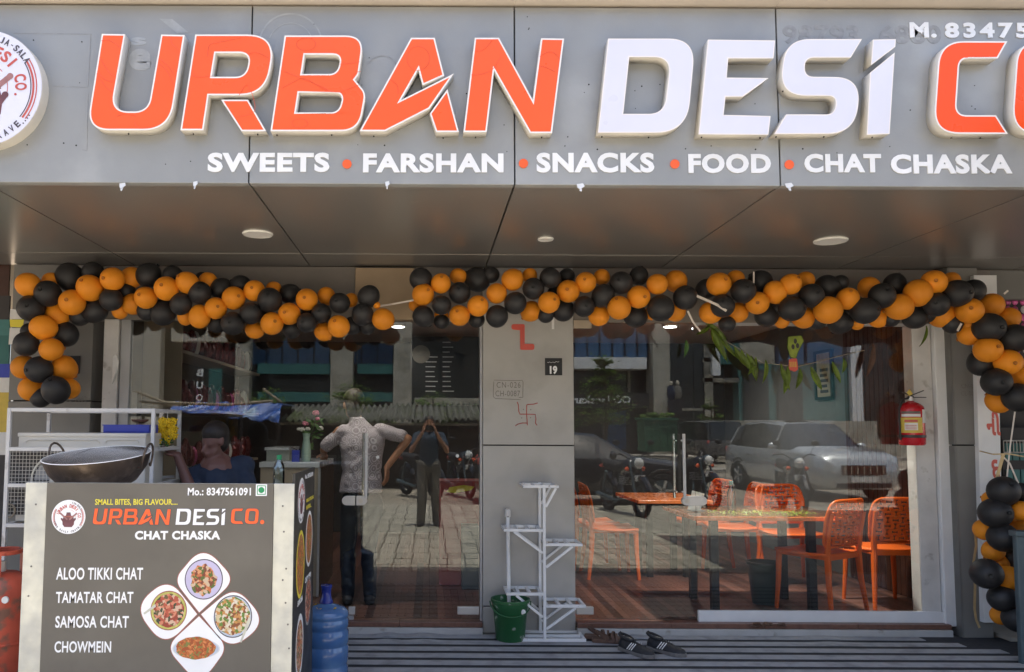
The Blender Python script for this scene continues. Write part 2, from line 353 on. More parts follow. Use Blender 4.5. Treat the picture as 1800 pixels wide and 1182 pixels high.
# text as mesh -------------------------------------------------
def text(body, name, m, parent, p0, ux, uz, w, h, bold=.035, depth=.002, space=1.06, shear=0, keep=None):
    """fits text into the box w x h whose lower-left corner is p0; ux, uz = unit right / up"""
    cu = bpy.data.curves.new(name, 'FONT'); cu.body = body; cu.offset = bold; cu.extrude = 0.01; cu.resolution_u = 4
    cu.space_character = space; cu.shear = shear
    o = bpy.data.objects.new(name, cu); me = bpy.data.meshes.new_from_object(o); bpy.data.objects.remove(o); bpy.data.curves.remove(cu)
    xs = [v.co.x for v in me.vertices]; ys = [v.co.y for v in me.vertices]
    x0, x1, y0, y1 = min(xs), max(xs), min(ys), max(ys); p0, ux, uz = Vector(p0), Vector(ux), Vector(uz); nrm = ux.cross(uz)
    sx = w/(x1-x0) if w else h/(y1-y0); sy = h/(y1-y0) if h else sx
    off = OFF.get(parent.name, Vector()) if parent else Vector()
    for v in me.vertices:
        q = v.co; v.co = p0 + ux*(q.x-x0)*sx + uz*(q.y-y0)*sy + nrm*((q.z+.01)/.02*depth) - off
    me.materials.clear(); me.materials.append(K[m]); me.polygons.foreach_set('material_index', [0]*len(me.polygons))
    return finish(me, name, parent, fix=False)
def ptext(body, name, m, parent, x0, y0, x1, y1, Y, **kw):
    """text on a wall plane at depth Y between photo corners (x0,y0) top-left and (x1,y1) bottom-right"""
    a = at(x0, y1, Y); b = at(x1, y1, Y); c = at(x0, y0, Y)
    return text(body, name, m, parent, a, (b-a).normalized(), Vector((0,0,1)), (b-a).length, c.z-a.z, **kw)
def rnd(poly, seg=7):
    """rounds corners given as (x, y, r)"""
    out = []; n = len(poly)
    for i, p in enumerate(poly):
        if len(p) < 3 or p[2] <= 0: out.append((p[0], p[1])); continue
        P = Vector(p[:2]); A = Vector(poly[i-1][:2])-P; C = Vector(poly[(i+1) % n][:2])-P
        la, lc = A.length, C.length; A.normalize(); C.normalize(); ang = A.angle(C); t = min(p[2]/math.tan(ang/2) if ang < 3.1 else 0, la*.48, lc*.48)
        s_, e = P+A*t, P+C*t
        for j in range(seg+1):
            u = j/seg; q = s_*(1-u)**2 + P*2*u*(1-u)*1.0 + e*u*u
            # blend towards circular feel
            out.append((q.x, q.y))
    return out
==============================
→ **GIVEN INSTRUCTION**
Copy the whole listing above word for word but do not carry over the pictures.

→ **RESULT BELOW**
The Blender Python script for this scene continues. Write part 2, from line 353 on. More parts follow. Use Blender 4.5. Treat the picture as 1800 pixels wide and 1182 pixels high.
# text as mesh -------------------------------------------------
def text(body, name, m, parent, p0, ux, uz, w, h, bold=.035, depth=.002, space=1.06, shear=0, keep=None):
    """fits text into the box w x h whose lower-left corner is p0; ux, uz = unit right / up"""
    cu = bpy.data.curves.new(name, 'FONT'); cu.body = body; cu.offset = bold; cu.extrude = 0.01; cu.resolution_u = 4
    cu.space_character = space; cu.shear = shear
    o = bpy.data.objects.new(name, cu); me = bpy.data.meshes.new_from_object(o); bpy.data.objects.remove(o); bpy.data.curves.remove(cu)
    xs = [v.co.x for v in me.vertices]; ys = [v.co.y for v in me.vertices]
    x0, x1, y0, y1 = min(xs), max(xs), min(ys), max(ys); p0, ux, uz = Vector(p0), Vector(ux), Vector(uz); nrm = ux.cross(uz)
    sx = w/(x1-x0) if w else h/(y1-y0); sy = h/(y1-y0) if h else sx
    off = OFF.get(parent.name, Vector()) if parent else Vector()
    for v in me.vertices:
        q = v.co; v.co = p0 + ux*(q.x-x0)*sx + uz*(q.y-y0)*sy + nrm*((q.z+.01)/.02*depth) - off
    me.materials.clear(); me.materials.append(K[m]); me.polygons.foreach_set('material_index', [0]*len(me.polygons))
    return finish(me, name, parent, fix=False)
def ptext(body, name, m, parent, x0, y0, x1, y1, Y, **kw):
    """text on a wall plane at depth Y between photo corners (x0,y0) top-left and (x1,y1) bottom-right"""
    a = at(x0, y1, Y); b = at(x1, y1, Y); c = at(x0, y0, Y)
    return text(body, name, m, parent, a, (b-a).normalized(), Vector((0,0,1)), (b-a).length, c.z-a.z, **kw)
def rnd(poly, seg=7):
    """rounds corners given as (x, y, r)"""
    out = []; n = len(poly)
    for i, p in enumerate(poly):
        if len(p) < 3 or p[2] <= 0: out.append((p[0], p[1])); continue
        P = Vector(p[:2]); A = Vector(poly[i-1][:2])-P; C = Vector(poly[(i+1) % n][:2])-P
        la, lc = A.length, C.length; A.normalize(); C.normalize(); ang = A.angle(C); t = min(p[2]/math.tan(ang/2) if ang < 3.1 else 0, la*.48, lc*.48)
        s_, e = P+A*t, P+C*t
        for j in range(seg+1):
            u = j/seg; q = s_*(1-u)**2 + P*2*u*(1-u)*1.0 + e*u*u
            # blend towards circular feel
            out.append((q.x, q.y))
    return out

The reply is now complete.